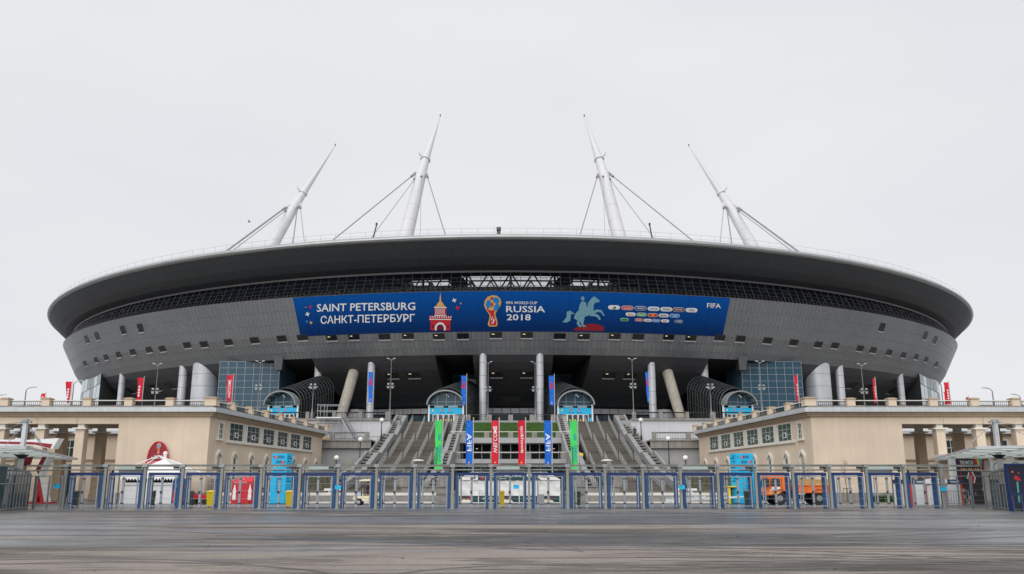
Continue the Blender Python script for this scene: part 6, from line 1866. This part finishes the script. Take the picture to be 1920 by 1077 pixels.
# poster wall and white pavilion on the truck side
Y = 69.0
t = thing('poster_wall', 'tall colourful poster wall with white edge and a red lozenge beside the glass kiosk', 'poster', (gpos(1818,Y), Y, 0))
def pw(px, py, l=1): p = at(px, py, Y); return (p.x, Y - .004*l, p.z)
x0, x1 = gpos(1799,Y), gpos(1846,Y)
k = MB(); k.box(x0,x1,Y,Y+.3,0,at(1800,860,Y).z); k.build('board', mat('poster_black', srgb(44,36,44), .5), t)
k = MB(); xl = gpos(1791,Y); k.box(xl,x0-.002,Y-.05,Y+.5,0,at(1800,856,Y).z+.1); k.build('white_edge', M_WHITEP, t)
def pp(pts, m, l, nm): k = MB(); k.add([pw(*p, l) for p in pts], [tuple(range(len(pts)))]); k.build(nm, m, t)
pp([(1800,861),(1802,861),(1805,945),(1803,945)], M_DRED, 1, 'printed_stripe')
k = MB(); A = pw(1801,871,2); B = pw(1825,864,2); lettering(k, 'THE MATCH!', lambda a, b: (A[0]+(B[0]-A[0])*a, A[1], A[2]+(B[2]-A[2])*b)); k.build('lettering', M_LETTER, t)
pp([(1826,861),(1831,861),(1834,873),(1830,872)], M_RED, 1, 'printed_figure'); pp([(1831,861),(1835,861),(1838,874),(1835,873)], M_GOLD, 1, 'printed_figure'); pp([(1835,861),(1839,861),(1841,874),(1838,874)], M_PGREEN, 1, 'printed_figure'); pp([(1839,861),(1841.5,861),(1842,872),(1841,872)], M_PBLUE, 1, 'printed_figure'); pp([(1842,861),(1846,861),(1846,884),(1841,880)], M_DRED, 1, 'printed_figure')
for i in range(9):
    x = 1803 + 4.3*i; pp([(x,879+(i%3)),(x+2.2,878),(x+2.6,883),(x+.5,884)], (M_GOLD, M_CREAM, M_ORANGE)[i%3], 2, 'printed_face')
pp([(1822,885),(1828,896),(1827,905),(1820,910),(1814,899),(1817,888)], M_RED, 2, 'red_lozenge')
k = MB(); L_ = [(1817,886),(1814,898),(1820,910),(1827,906),(1829,895),(1823,885)]
for p, q in zip(L_[:2]+[L_[1]], L_[1:3]+[L_[2]]): k.bar(pw(*p,5), pw(*q,5), .02, .07)
for p, q in ((L_[5],L_[4]),(L_[4],L_[3])): k.bar(pw(*p,5), pw(*q,5), .02, .07)
k.build('lozenge_outline', M_LETTER, t)
r5 = random.Random(8)
for i in range(16):
    x = r5.uniform(1806,1842); y = r5.uniform(908,942); pp([(x,y),(x+1.5,y-1),(x+2.4,y+5),(x+.8,y+6)], (M_WOOD, M_STONE, M_BEIGE)[i%3], 2, 'printed_scribble')
Y = 75.0
t = thing('white_pavilion', 'white flat roofed pavilion with round marks behind the truck side canopy', 'pavilion', (gpos(1880,Y), Y, 0))
x0 = gpos(1792,Y); x1 = gpos(1930,Y)+4
k = MB(); k.hexa([(x0,Y,3.55),(x1,Y,3.9),(x1,Y+3,3.9),(x0,Y+3,3.55),(x0,Y,4.0),(x1,Y,4.75),(x1,Y+3,4.75),(x0,Y+3,4.0)]); k.build('flat_roof', M_WHITEP, t)
xw = gpos(1868,Y); k = MB(); k.box(xw,x1,Y+.3,Y+2.5,0,3.5); k.build('pavilion_wall', M_WHITEP, t)
k = MB()
for i in range(3):
    cx = xw+.7+1.5*i; n = 16
    for j in range(n):
        a0, a1 = 2*math.pi*j/n, 2*math.pi*(j+1)/n; k.bar((cx+.42*math.cos(a0),Y+.28,2.9+.42*math.sin(a0)),(cx+.42*math.cos(a1),Y+.28,2.9+.42*math.sin(a1)),.02,.07)
k.build('round_mark', M_STONE, t)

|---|

**What is required:** Leave out the pictures and transcribe everything else exactly.

**The answer:**
Continue the Blender Python script for this scene: part 6, from line 1866. This part finishes the script. Take the picture to be 1920 by 1077 pixels.
# poster wall and white pavilion on the truck side
Y = 69.0
t = thing('poster_wall', 'tall colourful poster wall with white edge and a red lozenge beside the glass kiosk', 'poster', (gpos(1818,Y), Y, 0))
def pw(px, py, l=1): p = at(px, py, Y); return (p.x, Y - .004*l, p.z)
x0, x1 = gpos(1799,Y), gpos(1846,Y)
k = MB(); k.box(x0,x1,Y,Y+.3,0,at(1800,860,Y).z); k.build('board', mat('poster_black', srgb(44,36,44), .5), t)
k = MB(); xl = gpos(1791,Y); k.box(xl,x0-.002,Y-.05,Y+.5,0,at(1800,856,Y).z+.1); k.build('white_edge', M_WHITEP, t)
def pp(pts, m, l, nm): k = MB(); k.add([pw(*p, l) for p in pts], [tuple(range(len(pts)))]); k.build(nm, m, t)
pp([(1800,861),(1802,861),(1805,945),(1803,945)], M_DRED, 1, 'printed_stripe')
k = MB(); A = pw(1801,871,2); B = pw(1825,864,2); lettering(k, 'THE MATCH!', lambda a, b: (A[0]+(B[0]-A[0])*a, A[1], A[2]+(B[2]-A[2])*b)); k.build('lettering', M_LETTER, t)
pp([(1826,861),(1831,861),(1834,873),(1830,872)], M_RED, 1, 'printed_figure'); pp([(1831,861),(1835,861),(1838,874),(1835,873)], M_GOLD, 1, 'printed_figure'); pp([(1835,861),(1839,861),(1841,874),(1838,874)], M_PGREEN, 1, 'printed_figure'); pp([(1839,861),(1841.5,861),(1842,872),(1841,872)], M_PBLUE, 1, 'printed_figure'); pp([(1842,861),(1846,861),(1846,884),(1841,880)], M_DRED, 1, 'printed_figure')
for i in range(9):
    x = 1803 + 4.3*i; pp([(x,879+(i%3)),(x+2.2,878),(x+2.6,883),(x+.5,884)], (M_GOLD, M_CREAM, M_ORANGE)[i%3], 2, 'printed_face')
pp([(1822,885),(1828,896),(1827,905),(1820,910),(1814,899),(1817,888)], M_RED, 2, 'red_lozenge')
k = MB(); L_ = [(1817,886),(1814,898),(1820,910),(1827,906),(1829,895),(1823,885)]
for p, q in zip(L_[:2]+[L_[1]], L_[1:3]+[L_[2]]): k.bar(pw(*p,5), pw(*q,5), .02, .07)
for p, q in ((L_[5],L_[4]),(L_[4],L_[3])): k.bar(pw(*p,5), pw(*q,5), .02, .07)
k.build('lozenge_outline', M_LETTER, t)
r5 = random.Random(8)
for i in range(16):
    x = r5.uniform(1806,1842); y = r5.uniform(908,942); pp([(x,y),(x+1.5,y-1),(x+2.4,y+5),(x+.8,y+6)], (M_WOOD, M_STONE, M_BEIGE)[i%3], 2, 'printed_scribble')
Y = 75.0
t = thing('white_pavilion', 'white flat roofed pavilion with round marks behind the truck side canopy', 'pavilion', (gpos(1880,Y), Y, 0))
x0 = gpos(1792,Y); x1 = gpos(1930,Y)+4
k = MB(); k.hexa([(x0,Y,3.55),(x1,Y,3.9),(x1,Y+3,3.9),(x0,Y+3,3.55),(x0,Y,4.0),(x1,Y,4.75),(x1,Y+3,4.75),(x0,Y+3,4.0)]); k.build('flat_roof', M_WHITEP, t)
xw = gpos(1868,Y); k = MB(); k.box(xw,x1,Y+.3,Y+2.5,0,3.5); k.build('pavilion_wall', M_WHITEP, t)
k = MB()
for i in range(3):
    cx = xw+.7+1.5*i; n = 16
    for j in range(n):
        a0, a1 = 2*math.pi*j/n, 2*math.pi*(j+1)/n; k.bar((cx+.42*math.cos(a0),Y+.28,2.9+.42*math.sin(a0)),(cx+.42*math.cos(a1),Y+.28,2.9+.42*math.sin(a1)),.02,.07)
k.build('round_mark', M_STONE, t)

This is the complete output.